:: Description of the task ::
Copy verbatim the material from its first line to the line that holds "['leaf_rubber', 'leaf_edge', 'leaf_pink'], rb_, False)", including that line.

── Information shown ──

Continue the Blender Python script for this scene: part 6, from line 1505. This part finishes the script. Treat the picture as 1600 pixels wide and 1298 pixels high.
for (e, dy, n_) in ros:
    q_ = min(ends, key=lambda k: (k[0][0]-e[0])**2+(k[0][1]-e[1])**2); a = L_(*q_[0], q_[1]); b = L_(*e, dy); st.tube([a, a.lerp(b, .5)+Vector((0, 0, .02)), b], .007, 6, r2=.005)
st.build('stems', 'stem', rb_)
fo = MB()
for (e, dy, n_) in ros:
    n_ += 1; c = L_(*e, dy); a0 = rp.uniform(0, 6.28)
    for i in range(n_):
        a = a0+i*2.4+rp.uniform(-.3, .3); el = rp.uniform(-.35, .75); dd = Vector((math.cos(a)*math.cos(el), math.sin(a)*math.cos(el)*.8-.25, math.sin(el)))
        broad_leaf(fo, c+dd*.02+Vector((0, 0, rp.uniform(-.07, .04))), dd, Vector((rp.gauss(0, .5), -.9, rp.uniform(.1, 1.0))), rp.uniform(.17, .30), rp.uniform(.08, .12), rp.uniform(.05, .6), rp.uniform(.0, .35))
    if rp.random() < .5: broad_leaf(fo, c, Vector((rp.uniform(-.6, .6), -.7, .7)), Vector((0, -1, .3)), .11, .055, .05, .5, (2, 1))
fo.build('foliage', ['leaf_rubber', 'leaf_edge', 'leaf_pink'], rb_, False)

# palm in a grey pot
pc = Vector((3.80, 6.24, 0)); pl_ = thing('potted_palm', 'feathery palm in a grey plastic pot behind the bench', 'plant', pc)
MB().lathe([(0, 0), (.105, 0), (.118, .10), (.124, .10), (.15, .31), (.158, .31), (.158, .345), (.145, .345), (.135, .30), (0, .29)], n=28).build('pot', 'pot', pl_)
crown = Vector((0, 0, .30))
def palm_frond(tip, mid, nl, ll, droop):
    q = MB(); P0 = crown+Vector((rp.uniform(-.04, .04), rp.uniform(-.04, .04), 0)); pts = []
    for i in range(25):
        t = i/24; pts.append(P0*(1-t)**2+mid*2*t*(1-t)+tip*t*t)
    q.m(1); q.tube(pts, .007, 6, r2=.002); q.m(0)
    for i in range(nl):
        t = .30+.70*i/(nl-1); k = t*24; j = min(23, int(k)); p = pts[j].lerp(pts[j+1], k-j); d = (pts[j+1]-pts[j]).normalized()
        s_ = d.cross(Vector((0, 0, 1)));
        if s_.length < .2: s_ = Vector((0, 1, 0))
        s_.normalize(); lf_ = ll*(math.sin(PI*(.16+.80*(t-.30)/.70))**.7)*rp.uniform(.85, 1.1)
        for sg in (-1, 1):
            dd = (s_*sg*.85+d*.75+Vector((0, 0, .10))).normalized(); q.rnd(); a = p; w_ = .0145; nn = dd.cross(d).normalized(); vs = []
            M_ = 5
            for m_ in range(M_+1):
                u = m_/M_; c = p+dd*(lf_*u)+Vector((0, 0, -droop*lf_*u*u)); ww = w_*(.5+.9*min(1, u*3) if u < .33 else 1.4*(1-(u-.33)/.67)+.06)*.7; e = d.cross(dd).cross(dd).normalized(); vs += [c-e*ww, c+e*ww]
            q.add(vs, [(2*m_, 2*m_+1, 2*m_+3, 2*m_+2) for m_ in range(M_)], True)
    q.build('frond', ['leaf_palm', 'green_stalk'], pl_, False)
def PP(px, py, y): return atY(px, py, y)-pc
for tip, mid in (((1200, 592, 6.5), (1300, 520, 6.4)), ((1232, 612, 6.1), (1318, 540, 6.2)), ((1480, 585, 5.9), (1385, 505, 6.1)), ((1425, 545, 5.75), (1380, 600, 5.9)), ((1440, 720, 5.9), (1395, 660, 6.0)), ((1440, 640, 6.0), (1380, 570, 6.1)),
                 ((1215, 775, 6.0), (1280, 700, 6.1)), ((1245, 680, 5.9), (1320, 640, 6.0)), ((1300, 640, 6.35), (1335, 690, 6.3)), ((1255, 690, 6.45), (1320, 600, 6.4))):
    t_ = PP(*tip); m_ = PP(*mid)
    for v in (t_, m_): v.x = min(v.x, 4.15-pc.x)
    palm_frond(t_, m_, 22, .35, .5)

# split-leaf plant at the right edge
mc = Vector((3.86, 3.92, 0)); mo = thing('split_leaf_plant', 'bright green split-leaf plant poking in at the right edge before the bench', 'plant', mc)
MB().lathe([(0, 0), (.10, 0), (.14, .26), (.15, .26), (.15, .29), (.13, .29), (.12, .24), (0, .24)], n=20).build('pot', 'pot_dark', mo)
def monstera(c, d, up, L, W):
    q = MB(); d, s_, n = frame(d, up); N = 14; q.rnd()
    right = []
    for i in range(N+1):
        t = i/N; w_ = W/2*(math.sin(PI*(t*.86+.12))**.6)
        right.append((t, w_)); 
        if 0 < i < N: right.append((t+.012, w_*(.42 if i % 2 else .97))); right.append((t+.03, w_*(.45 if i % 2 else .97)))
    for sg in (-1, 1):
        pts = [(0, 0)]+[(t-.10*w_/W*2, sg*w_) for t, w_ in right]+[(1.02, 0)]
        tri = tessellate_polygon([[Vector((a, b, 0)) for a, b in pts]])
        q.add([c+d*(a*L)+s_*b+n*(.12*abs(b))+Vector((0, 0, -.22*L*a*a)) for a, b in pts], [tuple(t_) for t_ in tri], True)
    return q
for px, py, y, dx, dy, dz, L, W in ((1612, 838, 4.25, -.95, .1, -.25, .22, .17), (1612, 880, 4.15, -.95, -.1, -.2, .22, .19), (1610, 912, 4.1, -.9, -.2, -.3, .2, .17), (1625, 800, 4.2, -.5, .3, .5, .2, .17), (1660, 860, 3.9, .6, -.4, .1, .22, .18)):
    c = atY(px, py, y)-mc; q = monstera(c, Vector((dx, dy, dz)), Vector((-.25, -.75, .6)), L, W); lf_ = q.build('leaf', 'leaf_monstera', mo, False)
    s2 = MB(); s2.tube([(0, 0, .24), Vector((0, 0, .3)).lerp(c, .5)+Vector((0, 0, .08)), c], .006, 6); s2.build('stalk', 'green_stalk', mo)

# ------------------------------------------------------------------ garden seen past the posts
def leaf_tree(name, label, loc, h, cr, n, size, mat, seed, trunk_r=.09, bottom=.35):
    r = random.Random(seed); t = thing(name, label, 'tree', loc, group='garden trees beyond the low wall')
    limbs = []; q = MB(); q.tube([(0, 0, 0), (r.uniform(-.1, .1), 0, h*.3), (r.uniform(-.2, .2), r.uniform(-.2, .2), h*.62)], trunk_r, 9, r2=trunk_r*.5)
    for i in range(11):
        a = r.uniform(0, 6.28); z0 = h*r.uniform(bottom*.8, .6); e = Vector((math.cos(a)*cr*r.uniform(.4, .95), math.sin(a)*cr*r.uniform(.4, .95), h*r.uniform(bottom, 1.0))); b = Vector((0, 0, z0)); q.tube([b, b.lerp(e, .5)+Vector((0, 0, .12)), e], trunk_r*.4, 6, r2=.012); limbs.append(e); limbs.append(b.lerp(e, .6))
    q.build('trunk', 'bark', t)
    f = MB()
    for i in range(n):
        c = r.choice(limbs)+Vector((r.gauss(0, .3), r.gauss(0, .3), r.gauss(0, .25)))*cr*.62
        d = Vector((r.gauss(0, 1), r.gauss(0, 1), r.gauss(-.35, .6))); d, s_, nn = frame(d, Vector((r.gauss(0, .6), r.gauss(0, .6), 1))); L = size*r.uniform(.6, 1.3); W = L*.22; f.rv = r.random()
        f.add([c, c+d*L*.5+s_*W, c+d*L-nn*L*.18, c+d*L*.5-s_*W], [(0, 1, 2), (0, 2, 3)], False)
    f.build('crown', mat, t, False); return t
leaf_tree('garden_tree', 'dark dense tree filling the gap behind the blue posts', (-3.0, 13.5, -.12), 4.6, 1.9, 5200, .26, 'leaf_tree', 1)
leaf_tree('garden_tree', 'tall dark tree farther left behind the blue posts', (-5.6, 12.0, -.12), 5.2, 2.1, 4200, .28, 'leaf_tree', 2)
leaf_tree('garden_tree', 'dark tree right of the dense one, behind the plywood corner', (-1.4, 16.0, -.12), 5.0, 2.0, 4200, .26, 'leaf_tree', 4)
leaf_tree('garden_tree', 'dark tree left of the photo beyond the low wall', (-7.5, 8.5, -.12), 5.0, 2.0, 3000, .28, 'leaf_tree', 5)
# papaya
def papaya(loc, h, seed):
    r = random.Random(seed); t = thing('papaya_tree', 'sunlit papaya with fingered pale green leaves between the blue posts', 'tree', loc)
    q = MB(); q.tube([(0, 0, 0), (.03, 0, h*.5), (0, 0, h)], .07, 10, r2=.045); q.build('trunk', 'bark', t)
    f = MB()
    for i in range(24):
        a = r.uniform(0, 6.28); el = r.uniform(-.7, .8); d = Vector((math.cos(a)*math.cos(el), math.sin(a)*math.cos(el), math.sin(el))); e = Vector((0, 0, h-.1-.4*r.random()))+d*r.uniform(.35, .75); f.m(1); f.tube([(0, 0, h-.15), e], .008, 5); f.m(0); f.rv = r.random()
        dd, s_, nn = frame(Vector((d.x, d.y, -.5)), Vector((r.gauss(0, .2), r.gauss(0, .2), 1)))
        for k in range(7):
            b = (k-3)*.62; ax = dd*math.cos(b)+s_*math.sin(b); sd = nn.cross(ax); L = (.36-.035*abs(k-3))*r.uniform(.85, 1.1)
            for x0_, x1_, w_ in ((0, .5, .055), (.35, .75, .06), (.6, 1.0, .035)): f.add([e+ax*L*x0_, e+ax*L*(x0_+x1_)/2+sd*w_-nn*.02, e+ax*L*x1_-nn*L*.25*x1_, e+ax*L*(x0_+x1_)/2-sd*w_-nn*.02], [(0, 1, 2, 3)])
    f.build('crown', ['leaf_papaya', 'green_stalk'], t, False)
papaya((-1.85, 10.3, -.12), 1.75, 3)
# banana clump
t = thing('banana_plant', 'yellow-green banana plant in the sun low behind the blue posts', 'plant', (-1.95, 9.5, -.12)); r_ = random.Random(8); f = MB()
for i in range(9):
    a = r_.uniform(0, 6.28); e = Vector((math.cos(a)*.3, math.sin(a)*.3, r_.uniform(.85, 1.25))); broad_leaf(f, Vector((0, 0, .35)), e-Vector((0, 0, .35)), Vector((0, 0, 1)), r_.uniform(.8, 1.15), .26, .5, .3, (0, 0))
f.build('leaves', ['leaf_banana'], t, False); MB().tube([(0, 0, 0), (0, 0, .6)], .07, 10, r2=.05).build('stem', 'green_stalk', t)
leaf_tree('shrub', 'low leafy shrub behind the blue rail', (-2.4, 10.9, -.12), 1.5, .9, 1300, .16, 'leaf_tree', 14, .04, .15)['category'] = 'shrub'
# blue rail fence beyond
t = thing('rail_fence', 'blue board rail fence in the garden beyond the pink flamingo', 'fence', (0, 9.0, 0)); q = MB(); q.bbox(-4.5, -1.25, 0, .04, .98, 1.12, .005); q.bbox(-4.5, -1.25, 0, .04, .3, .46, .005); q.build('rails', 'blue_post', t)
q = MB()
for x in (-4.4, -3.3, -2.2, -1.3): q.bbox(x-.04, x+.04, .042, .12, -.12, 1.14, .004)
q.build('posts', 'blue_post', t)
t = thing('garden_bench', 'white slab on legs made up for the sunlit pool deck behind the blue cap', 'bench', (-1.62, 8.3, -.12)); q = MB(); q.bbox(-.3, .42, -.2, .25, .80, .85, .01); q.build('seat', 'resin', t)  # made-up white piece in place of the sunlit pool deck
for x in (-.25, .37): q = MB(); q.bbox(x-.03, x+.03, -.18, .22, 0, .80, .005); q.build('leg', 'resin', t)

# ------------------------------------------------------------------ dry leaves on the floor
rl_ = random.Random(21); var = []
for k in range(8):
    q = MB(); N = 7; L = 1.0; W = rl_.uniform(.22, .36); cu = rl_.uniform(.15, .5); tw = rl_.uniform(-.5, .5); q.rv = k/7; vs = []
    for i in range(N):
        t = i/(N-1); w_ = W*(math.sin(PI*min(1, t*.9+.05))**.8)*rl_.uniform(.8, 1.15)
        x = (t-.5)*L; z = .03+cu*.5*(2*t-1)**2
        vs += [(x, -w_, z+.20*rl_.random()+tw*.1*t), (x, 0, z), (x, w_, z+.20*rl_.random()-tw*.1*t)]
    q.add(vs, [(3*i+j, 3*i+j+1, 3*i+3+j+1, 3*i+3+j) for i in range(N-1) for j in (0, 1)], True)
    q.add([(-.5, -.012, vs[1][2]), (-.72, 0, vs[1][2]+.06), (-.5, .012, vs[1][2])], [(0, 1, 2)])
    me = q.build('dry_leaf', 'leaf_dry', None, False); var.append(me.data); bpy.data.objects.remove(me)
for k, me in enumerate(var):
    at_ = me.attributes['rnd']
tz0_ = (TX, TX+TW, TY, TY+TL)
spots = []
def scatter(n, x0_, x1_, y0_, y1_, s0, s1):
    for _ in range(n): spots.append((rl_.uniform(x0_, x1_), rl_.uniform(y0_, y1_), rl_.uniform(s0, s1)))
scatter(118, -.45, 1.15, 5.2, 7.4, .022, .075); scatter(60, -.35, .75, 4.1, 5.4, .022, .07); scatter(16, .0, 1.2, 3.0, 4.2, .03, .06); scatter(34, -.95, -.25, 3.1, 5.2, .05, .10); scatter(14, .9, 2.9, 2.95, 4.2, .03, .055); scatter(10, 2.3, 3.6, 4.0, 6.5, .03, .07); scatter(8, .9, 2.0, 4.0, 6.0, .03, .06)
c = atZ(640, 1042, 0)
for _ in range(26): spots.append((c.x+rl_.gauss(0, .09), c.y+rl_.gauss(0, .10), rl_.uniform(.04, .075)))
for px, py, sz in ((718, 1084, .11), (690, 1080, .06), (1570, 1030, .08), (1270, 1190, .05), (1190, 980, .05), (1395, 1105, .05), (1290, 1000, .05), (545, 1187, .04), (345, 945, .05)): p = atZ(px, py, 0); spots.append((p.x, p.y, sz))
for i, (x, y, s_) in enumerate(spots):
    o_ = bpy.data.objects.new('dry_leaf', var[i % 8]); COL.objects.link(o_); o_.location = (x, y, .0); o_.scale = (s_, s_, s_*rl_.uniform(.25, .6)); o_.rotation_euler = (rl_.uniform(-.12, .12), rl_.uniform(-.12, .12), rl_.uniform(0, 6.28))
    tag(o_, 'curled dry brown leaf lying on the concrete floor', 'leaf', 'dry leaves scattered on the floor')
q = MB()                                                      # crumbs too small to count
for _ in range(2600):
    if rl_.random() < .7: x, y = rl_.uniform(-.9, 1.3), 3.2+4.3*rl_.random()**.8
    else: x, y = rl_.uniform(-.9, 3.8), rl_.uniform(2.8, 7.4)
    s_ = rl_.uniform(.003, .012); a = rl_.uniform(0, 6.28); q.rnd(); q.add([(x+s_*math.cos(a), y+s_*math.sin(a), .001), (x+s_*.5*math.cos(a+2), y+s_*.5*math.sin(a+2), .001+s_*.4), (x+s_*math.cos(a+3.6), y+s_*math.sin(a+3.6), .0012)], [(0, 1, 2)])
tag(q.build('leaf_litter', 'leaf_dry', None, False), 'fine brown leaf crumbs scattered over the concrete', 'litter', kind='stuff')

───

:: Response for this exercise ::
Continue the Blender Python script for this scene: part 6, from line 1505. This part finishes the script. Treat the picture as 1600 pixels wide and 1298 pixels high.
for (e, dy, n_) in ros:
    q_ = min(ends, key=lambda k: (k[0][0]-e[0])**2+(k[0][1]-e[1])**2); a = L_(*q_[0], q_[1]); b = L_(*e, dy); st.tube([a, a.lerp(b, .5)+Vector((0, 0, .02)), b], .007, 6, r2=.005)
st.build('stems', 'stem', rb_)
fo = MB()
for (e, dy, n_) in ros:
    n_ += 1; c = L_(*e, dy); a0 = rp.uniform(0, 6.28)
    for i in range(n_):
        a = a0+i*2.4+rp.uniform(-.3, .3); el = rp.uniform(-.35, .75); dd = Vector((math.cos(a)*math.cos(el), math.sin(a)*math.cos(el)*.8-.25, math.sin(el)))
        broad_leaf(fo, c+dd*.02+Vector((0, 0, rp.uniform(-.07, .04))), dd, Vector((rp.gauss(0, .5), -.9, rp.uniform(.1, 1.0))), rp.uniform(.17, .30), rp.uniform(.08, .12), rp.uniform(.05, .6), rp.uniform(.0, .35))
    if rp.random() < .5: broad_leaf(fo, c, Vector((rp.uniform(-.6, .6), -.7, .7)), Vector((0, -1, .3)), .11, .055, .05, .5, (2, 1))
fo.build('foliage', ['leaf_rubber', 'leaf_edge', 'leaf_pink'], rb_, False)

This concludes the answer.